Because they are not sitting across the table from me every night (and because they left for college before I was done imparting my knowledge), here are the nightly bits of wisdom you received at the dinner table.

Love Dad

Sunday, February 24, 2013

Life Lesson - SP and Change

Stockdale Paradox - Life Lesson

I sent this out in January of last year but it bears repeating.  For most people, when they find themselves in tough or crappy situations they almost always know what needs to be done.  When you find yourself in this situation you have to make a difficult choice to act or to not act.  You should not confuse doing the very same thing as taking an action, nothing is further from the truth.  If you do the same thing (that is NOT working), it is inaction and you should not be surprised when your situation gets worse. 

Here is a tough truth, you will either opt to act to change your situation and attempt to manage the outcome or you will let the situation run over you and things will change as a result of that.  Another hard truth is that people who have what you want are doing things differently than you are.  And if you are pointing to the person who does not have the same challenges that you do, you are conveniently ignoring the other 95% of people who have the same set of challenges that you do.

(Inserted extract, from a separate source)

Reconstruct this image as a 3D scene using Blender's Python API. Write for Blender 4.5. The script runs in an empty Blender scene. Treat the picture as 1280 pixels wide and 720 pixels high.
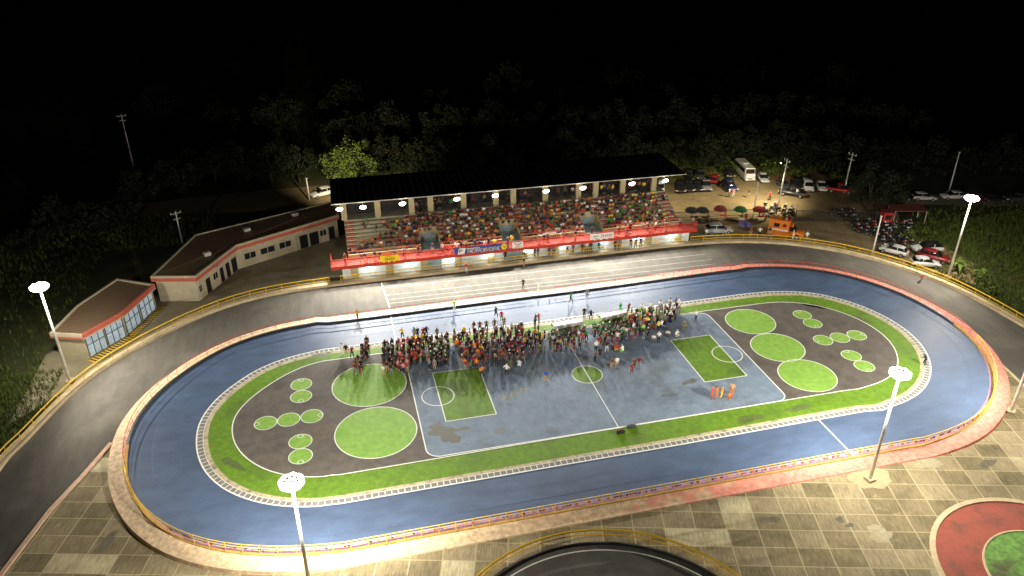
import bpy, bmesh, math, random
from mathutils import Vector, Matrix
random.seed(11)
R=math.radians
S=bpy.context.scene
C=S.collection
# ---------------------------------------------------------------- helpers
class MB:
    """collects faces (with a material index each) and links them as one mesh object"""
    def __init__(s): s.v=[]; s.f=[]; s.m=[]
    def add(s,vs,fs,mi=0):
        o=len(s.v); s.v+= [tuple(v) for v in vs]; s.f+=[tuple(i+o for i in f) for f in fs]; s.m+=[mi]*len(fs)
    def box(s,c,d,rz=0,mi=0,top=(1,1)):
        cx,cy,cz=c; dx,dy,dz=[q/2 for q in d]; ca,sa=math.cos(rz),math.sin(rz); vs=[]
        for z,k in ((-dz,(1,1)),(dz,top)):
            for x,y in ((-dx,-dy),(dx,-dy),(dx,dy),(-dx,dy)):
                x*=k[0]; y*=k[1]; vs.append((cx+x*ca-y*sa,cy+x*sa+y*ca,cz+z))
        s.add(vs,[(3,2,1,0),(4,5,6,7),(0,1,5,4),(1,2,6,5),(2,3,7,6),(3,0,4,7)],mi)
    def tube(s,pts,r,n=6,mi=0,cap=True):
        pts=[Vector(p) for p in pts]; rs=r if isinstance(r,(list,tuple)) else [r]*len(pts); rings=[]
        for i,p in enumerate(pts):
            d=(pts[min(i+1,len(pts)-1)]-pts[max(i-1,0)]).normalized()
            up=Vector((0,0,1)) if abs(d.z)<.95 else Vector((1,0,0))
            a=d.cross(up).normalized(); b=a.cross(d).normalized()
            rings.append([p+(a*math.cos(2*math.pi*k/n)+b*math.sin(2*math.pi*k/n))*rs[i] for k in range(n)])
        vs=[v for g in rings for v in g]; fs=[]
        for i in range(len(pts)-1):
            for k in range(n):
                k2=(k+1)%n; fs.append((i*n+k,i*n+k2,(i+1)*n+k2,(i+1)*n+k))
        if cap: fs.append(tuple(range(n))[::-1]); fs.append(tuple((len(pts)-1)*n+k for k in range(n)))
        s.add(vs,fs,mi)
    def strip(s,A,B,mi=0,closed=False):
        n=len(A); vs=[tuple(p) for p in A]+[tuple(p) for p in B]; fs=[]
        for i in range(n if closed else n-1):
            j=(i+1)%n; fs.append((i,j,n+j,n+i))
        s.add(vs,fs,mi)
    def ngon(s,pts,mi=0): s.add(pts,[tuple(range(len(pts)))],mi)
    def prism(s,pts,z0,z1,mi=0,mtop=None):
        n=len(pts); vs=[(p[0],p[1],z0) for p in pts]+[(p[0],p[1],z1) for p in pts]
        s.add(vs,[(i,(i+1)%n,n+(i+1)%n,n+i) for i in range(n)],mi)
        s.add(vs,[tuple(range(n,2*n))],mi if mtop is None else mtop)
    def build(s,name,mats,parent=None,smooth=False,loc=None,rz=0):
        me=bpy.data.meshes.new(name); me.from_pydata(s.v,[],s.f)
        if not isinstance(mats,(list,tuple)): mats=[mats]
        for m in mats: me.materials.append(m)
        me.polygons.foreach_set('material_index',s.m)
        if smooth: me.polygons.foreach_set('use_smooth',[True]*len(s.f))
        me.update(); bm=bmesh.new(); bm.from_mesh(me); bmesh.ops.recalc_face_normals(bm,faces=bm.faces) if smooth or len(s.f)<4000 else None
        bm.to_mesh(me); bm.free()
        o=bpy.data.objects.new(name,me); C.objects.link(o)
        if parent: o.parent=parent
        if loc: o.location=loc
        o.rotation_euler.z=rz
        return o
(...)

Being tough and having courage...having grit is NOT doing the same thing the same way.  It is making hard, tough changes when they are needed.  So if you are lamenting being without something, do something tangible and different.  Here is Stockdale Paradox posting from January:

Admiral James Stockdale was the highest ranking POW in the Vietnam War, he was held for 8 years and tortured brutally over 20 times.  When he was asked which kind of prisoners perished in Vietnam, he said that is easy, it was the optimists.  These were the prisoners who said they would be out by Christmas or Thanksgiving and those days would come and go and eventually enough milestones passed that they lost that essential faith needed to survive and die.  The optimists failed to confront the the reality of their situation and when they were forced to do so it simply became too much for them.

Stockdale accepted the reality of the situation.  He knew he was in hell but rather than failing to confront the reality of the situation he accepted it.  He stepped up and did everything he could do to lift the morale and prolong the lives of fellow prisoners.  He developed communication and milestones that help them communicate and survive.    Here is the Stockdale Paradox:

You must retain faith that you will prevail in the end, regardless of the difficulties.
AND at the same time…
You must confront the most brutal facts of your current reality, whatever they might be.

Here is the take away for you.  YOU MUST COMBINE OPTIMISM (SINCERE BELIEF) WITH BRUTAL HONESTY AND A STRONG WILLINGNESS TO TAKE ACTION.

James Stockdale quote "I never doubted not only that I would get out, but also that I would prevail in the end and turn the experience into the defining event of my life, which, in retrospect, I would not trade.”

Very important life lesson here.  Face any trial you have head on and make them defining moments in your life.  Bloody but unbowed.

Kick Ass - Love Dad

Monday, February 4, 2013

Karma II

I am a believer in Karma.  Your actions and words will always carry the weight of consequence for you.

I am also a firm believer that there are things and people I cannot make better by extending myself to them.  In order for me to reach out to you, you have got to be able to reach back in a meaningful way.  Reaching out to someone implies that you are attempting to connect with them.  Connecting to people is as simple as a smile or word that leaves a door open for that person to try and get to know you.

There is a subset of people you will reach out to that are huge mistakes.  When you peel back the onion, you will occasionally not find the beautiful human you expected, you will find a person with significant personal  deficits that should never be part of your life.  It seems like almost simultaneously when you are finding how much they do not belong in your life -  they will find a pressing need to become part of your life.  

There are connections that should be broken, doors that should be closed, and times when you need to have people get out of your life, who are starting to suck the life out of you.  From a Karma standpoint you only owe these people the honesty of clearly stepping away from them.  

Most people know when you are clearly stepping away from them.  For them not to acknowledge that you are stepping away is a form of manipulation they use to keep in contact with you.   Sometimes the kindest thing you can do is to be firm and honest. 

There are people in my life who I thought would be good or casual friends that were train wrecks.  They had to go through their own journey to find their own self worth.  These journeys frequently involved a series of destructive behaviors that involved bad relationships, drug and alcohol abuse and bad personal decisions.  I would have not helped them or me to have been a witness to that journey. 

So use your good deeds at a time, a place, and  a person where they will find some purchase.  Never dump your good deeds into the black hole of someone else's destructive behavior.